━━ MATERIAL PROVIDED ━━
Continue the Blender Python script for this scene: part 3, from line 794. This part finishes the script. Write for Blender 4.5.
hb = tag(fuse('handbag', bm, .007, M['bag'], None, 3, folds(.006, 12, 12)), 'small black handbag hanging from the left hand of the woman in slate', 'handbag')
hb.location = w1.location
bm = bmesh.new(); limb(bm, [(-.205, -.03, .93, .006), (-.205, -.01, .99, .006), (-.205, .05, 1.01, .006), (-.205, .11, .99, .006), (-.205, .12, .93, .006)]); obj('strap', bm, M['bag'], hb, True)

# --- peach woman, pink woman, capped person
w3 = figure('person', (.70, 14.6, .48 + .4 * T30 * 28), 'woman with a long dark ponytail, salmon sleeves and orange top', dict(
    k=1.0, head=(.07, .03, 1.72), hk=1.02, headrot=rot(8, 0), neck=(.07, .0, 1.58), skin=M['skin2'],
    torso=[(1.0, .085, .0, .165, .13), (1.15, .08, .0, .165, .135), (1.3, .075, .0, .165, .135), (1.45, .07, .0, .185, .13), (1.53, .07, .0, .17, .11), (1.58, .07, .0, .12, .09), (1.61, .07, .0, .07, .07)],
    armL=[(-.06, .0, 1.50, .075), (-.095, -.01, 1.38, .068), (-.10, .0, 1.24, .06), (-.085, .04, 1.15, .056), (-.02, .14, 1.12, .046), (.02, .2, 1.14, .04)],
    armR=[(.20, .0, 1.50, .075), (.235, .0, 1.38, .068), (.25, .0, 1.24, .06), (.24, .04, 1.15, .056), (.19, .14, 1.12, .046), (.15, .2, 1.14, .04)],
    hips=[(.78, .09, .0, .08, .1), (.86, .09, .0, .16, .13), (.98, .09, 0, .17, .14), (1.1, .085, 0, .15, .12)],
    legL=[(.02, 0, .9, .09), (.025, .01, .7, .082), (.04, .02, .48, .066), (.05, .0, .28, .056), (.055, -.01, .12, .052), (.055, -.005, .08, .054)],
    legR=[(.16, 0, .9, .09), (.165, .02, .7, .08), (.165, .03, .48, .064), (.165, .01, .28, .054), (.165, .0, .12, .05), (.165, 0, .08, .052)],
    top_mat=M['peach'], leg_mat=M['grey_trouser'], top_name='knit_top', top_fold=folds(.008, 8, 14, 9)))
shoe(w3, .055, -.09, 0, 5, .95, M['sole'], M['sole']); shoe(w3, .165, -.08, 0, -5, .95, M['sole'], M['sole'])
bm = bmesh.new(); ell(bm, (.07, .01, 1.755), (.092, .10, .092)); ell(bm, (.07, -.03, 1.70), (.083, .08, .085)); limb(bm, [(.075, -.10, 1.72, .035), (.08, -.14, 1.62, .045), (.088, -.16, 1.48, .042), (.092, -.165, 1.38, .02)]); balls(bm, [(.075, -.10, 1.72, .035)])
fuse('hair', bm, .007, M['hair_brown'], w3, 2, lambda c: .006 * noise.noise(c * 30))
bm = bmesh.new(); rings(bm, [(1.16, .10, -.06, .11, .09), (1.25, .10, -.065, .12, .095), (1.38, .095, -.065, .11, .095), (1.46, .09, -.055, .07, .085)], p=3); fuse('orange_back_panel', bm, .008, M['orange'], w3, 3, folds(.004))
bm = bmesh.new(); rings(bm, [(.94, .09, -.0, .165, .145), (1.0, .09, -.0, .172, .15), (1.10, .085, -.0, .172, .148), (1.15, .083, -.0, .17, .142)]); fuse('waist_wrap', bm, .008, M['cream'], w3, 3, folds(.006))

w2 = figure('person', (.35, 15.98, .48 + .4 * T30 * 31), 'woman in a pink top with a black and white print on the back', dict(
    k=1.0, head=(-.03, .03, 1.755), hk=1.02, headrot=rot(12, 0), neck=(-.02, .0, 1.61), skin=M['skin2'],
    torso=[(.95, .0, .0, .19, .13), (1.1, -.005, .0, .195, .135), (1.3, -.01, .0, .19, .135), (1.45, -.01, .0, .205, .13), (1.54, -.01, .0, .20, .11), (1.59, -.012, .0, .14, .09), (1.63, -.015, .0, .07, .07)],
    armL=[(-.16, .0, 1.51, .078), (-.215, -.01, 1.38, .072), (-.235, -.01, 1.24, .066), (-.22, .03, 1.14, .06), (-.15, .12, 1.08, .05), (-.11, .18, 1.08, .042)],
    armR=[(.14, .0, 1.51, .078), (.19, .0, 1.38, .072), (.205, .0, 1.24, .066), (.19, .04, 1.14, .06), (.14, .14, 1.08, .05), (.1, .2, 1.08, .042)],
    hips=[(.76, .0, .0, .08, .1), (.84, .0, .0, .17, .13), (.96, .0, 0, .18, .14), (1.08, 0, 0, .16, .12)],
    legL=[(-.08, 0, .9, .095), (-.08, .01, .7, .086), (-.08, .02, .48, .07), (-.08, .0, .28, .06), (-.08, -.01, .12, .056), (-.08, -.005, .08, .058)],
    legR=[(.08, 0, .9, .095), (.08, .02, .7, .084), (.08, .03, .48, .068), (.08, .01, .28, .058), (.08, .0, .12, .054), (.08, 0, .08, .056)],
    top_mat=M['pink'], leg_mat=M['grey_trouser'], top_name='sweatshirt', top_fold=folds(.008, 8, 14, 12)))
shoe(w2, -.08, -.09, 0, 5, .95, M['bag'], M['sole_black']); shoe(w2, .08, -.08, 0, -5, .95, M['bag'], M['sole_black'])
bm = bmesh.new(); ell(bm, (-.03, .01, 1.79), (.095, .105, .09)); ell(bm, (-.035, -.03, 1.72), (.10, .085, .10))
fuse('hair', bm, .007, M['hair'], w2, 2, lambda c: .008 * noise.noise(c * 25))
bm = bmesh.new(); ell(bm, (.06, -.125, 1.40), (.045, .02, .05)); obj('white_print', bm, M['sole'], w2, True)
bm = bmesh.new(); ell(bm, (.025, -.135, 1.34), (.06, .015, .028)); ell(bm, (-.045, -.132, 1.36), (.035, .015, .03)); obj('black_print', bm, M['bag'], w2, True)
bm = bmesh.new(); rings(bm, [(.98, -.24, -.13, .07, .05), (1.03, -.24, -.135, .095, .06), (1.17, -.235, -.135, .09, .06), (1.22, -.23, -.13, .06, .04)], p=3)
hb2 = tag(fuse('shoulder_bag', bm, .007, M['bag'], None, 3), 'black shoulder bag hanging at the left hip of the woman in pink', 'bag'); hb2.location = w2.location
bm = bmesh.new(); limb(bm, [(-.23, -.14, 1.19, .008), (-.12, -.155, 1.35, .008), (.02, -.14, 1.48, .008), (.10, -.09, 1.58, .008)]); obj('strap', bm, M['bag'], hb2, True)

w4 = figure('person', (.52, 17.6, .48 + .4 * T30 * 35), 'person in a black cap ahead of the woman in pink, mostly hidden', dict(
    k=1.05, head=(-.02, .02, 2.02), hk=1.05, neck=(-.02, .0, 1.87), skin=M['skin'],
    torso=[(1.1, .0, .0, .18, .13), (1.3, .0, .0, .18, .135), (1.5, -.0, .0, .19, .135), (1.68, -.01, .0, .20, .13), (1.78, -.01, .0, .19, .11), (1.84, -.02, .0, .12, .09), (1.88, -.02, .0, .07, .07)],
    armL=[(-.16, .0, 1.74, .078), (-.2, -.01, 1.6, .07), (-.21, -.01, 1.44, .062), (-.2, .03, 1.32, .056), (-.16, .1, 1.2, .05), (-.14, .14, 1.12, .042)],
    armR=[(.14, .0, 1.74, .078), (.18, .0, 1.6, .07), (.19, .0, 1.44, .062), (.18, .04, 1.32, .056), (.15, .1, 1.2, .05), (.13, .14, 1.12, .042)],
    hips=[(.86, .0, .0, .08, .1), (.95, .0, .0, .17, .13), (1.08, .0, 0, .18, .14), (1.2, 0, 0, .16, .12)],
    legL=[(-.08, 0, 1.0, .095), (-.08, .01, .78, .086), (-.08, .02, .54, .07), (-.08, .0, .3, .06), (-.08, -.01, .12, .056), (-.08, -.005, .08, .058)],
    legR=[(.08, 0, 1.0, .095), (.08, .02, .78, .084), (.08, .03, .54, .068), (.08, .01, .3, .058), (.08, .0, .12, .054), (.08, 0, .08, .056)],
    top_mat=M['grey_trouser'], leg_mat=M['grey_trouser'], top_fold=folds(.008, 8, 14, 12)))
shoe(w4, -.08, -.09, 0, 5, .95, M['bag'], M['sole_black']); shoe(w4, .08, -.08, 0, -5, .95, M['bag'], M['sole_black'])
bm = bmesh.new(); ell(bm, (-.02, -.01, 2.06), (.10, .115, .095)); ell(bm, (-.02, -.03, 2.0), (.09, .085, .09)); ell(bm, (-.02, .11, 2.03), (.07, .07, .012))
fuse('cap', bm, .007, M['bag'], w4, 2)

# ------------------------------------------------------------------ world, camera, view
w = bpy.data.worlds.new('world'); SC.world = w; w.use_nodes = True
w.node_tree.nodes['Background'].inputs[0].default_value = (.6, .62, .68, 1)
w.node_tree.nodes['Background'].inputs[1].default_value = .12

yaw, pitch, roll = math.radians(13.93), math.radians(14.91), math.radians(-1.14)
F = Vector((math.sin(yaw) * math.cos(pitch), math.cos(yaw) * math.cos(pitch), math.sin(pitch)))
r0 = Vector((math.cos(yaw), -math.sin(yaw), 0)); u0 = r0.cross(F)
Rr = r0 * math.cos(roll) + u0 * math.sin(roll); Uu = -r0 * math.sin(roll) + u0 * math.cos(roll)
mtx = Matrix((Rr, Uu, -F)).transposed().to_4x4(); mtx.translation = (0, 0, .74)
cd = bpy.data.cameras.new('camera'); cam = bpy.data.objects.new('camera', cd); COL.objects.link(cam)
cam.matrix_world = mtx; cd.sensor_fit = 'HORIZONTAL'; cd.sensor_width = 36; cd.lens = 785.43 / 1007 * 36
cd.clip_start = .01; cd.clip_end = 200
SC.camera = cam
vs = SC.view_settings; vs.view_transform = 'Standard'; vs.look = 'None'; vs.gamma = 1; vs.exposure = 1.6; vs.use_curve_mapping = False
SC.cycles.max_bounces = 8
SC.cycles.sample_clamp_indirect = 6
━━━
▶ **WHAT YOU NEED TO DO**: The lines from the top of the data above down to the line containing "M['bag'], hb, True)" are to be copied exactly; no other line should appear.

▶ **WRITTEN ANSWER**:
Continue the Blender Python script for this scene: part 3, from line 794. This part finishes the script. Write for Blender 4.5.
hb = tag(fuse('handbag', bm, .007, M['bag'], None, 3, folds(.006, 12, 12)), 'small black handbag hanging from the left hand of the woman in slate', 'handbag')
hb.location = w1.location
bm = bmesh.new(); limb(bm, [(-.205, -.03, .93, .006), (-.205, -.01, .99, .006), (-.205, .05, 1.01, .006), (-.205, .11, .99, .006), (-.205, .12, .93, .006)]); obj('strap', bm, M['bag'], hb, True)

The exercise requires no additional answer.